● Data extract:
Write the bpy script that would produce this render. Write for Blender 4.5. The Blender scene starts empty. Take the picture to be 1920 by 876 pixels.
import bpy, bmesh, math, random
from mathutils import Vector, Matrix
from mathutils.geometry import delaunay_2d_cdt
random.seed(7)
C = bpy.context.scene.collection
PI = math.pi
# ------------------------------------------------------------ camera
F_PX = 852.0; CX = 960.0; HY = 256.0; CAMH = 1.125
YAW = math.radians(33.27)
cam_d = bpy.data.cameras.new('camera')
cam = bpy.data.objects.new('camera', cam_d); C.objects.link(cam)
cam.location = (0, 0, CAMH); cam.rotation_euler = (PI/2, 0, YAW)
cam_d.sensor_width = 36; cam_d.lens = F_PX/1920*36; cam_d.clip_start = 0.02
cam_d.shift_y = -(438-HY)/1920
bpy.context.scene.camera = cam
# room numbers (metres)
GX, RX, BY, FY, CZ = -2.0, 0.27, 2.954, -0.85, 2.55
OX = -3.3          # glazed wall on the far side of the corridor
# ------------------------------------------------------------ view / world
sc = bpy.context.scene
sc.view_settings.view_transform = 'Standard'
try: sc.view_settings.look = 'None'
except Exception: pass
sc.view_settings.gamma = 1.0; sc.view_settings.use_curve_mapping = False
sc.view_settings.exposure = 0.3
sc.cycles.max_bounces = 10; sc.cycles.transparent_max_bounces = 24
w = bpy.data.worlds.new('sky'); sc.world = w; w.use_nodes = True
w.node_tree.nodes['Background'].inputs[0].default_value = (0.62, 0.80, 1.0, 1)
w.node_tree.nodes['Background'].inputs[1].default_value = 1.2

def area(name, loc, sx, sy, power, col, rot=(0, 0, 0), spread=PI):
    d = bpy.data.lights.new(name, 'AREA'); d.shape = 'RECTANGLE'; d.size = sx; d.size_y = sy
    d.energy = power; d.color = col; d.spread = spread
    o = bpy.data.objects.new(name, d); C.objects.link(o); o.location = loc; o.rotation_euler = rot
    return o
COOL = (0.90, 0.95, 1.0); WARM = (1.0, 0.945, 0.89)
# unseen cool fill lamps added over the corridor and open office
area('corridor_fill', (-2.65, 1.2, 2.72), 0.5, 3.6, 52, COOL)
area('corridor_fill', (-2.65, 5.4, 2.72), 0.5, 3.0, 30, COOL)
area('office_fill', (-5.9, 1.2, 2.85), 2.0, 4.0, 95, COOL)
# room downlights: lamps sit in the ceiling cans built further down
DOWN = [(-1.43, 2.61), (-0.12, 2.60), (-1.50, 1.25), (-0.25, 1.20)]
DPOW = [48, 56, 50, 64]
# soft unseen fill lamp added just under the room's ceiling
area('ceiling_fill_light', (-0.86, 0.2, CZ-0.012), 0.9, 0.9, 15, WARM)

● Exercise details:
Extract the data exactly as given.

● Finished task:
Write the bpy script that would produce this render. Write for Blender 4.5. The Blender scene starts empty. Take the picture to be 1920 by 876 pixels.
import bpy, bmesh, math, random
from mathutils import Vector, Matrix
from mathutils.geometry import delaunay_2d_cdt
random.seed(7)
C = bpy.context.scene.collection
PI = math.pi
# ------------------------------------------------------------ camera
F_PX = 852.0; CX = 960.0; HY = 256.0; CAMH = 1.125
YAW = math.radians(33.27)
cam_d = bpy.data.cameras.new('camera')
cam = bpy.data.objects.new('camera', cam_d); C.objects.link(cam)
cam.location = (0, 0, CAMH); cam.rotation_euler = (PI/2, 0, YAW)
cam_d.sensor_width = 36; cam_d.lens = F_PX/1920*36; cam_d.clip_start = 0.02
cam_d.shift_y = -(438-HY)/1920
bpy.context.scene.camera = cam
# room numbers (metres)
GX, RX, BY, FY, CZ = -2.0, 0.27, 2.954, -0.85, 2.55
OX = -3.3          # glazed wall on the far side of the corridor
# ------------------------------------------------------------ view / world
sc = bpy.context.scene
sc.view_settings.view_transform = 'Standard'
try: sc.view_settings.look = 'None'
except Exception: pass
sc.view_settings.gamma = 1.0; sc.view_settings.use_curve_mapping = False
sc.view_settings.exposure = 0.3
sc.cycles.max_bounces = 10; sc.cycles.transparent_max_bounces = 24
w = bpy.data.worlds.new('sky'); sc.world = w; w.use_nodes = True
w.node_tree.nodes['Background'].inputs[0].default_value = (0.62, 0.80, 1.0, 1)
w.node_tree.nodes['Background'].inputs[1].default_value = 1.2

def area(name, loc, sx, sy, power, col, rot=(0, 0, 0), spread=PI):
    d = bpy.data.lights.new(name, 'AREA'); d.shape = 'RECTANGLE'; d.size = sx; d.size_y = sy
    d.energy = power; d.color = col; d.spread = spread
    o = bpy.data.objects.new(name, d); C.objects.link(o); o.location = loc; o.rotation_euler = rot
    return o
COOL = (0.90, 0.95, 1.0); WARM = (1.0, 0.945, 0.89)
# unseen cool fill lamps added over the corridor and open office
area('corridor_fill', (-2.65, 1.2, 2.72), 0.5, 3.6, 52, COOL)
area('corridor_fill', (-2.65, 5.4, 2.72), 0.5, 3.0, 30, COOL)
area('office_fill', (-5.9, 1.2, 2.85), 2.0, 4.0, 95, COOL)
# room downlights: lamps sit in the ceiling cans built further down
DOWN = [(-1.43, 2.61), (-0.12, 2.60), (-1.50, 1.25), (-0.25, 1.20)]
DPOW = [48, 56, 50, 64]
# soft unseen fill lamp added just under the room's ceiling
area('ceiling_fill_light', (-0.86, 0.2, CZ-0.012), 0.9, 0.9, 15, WARM)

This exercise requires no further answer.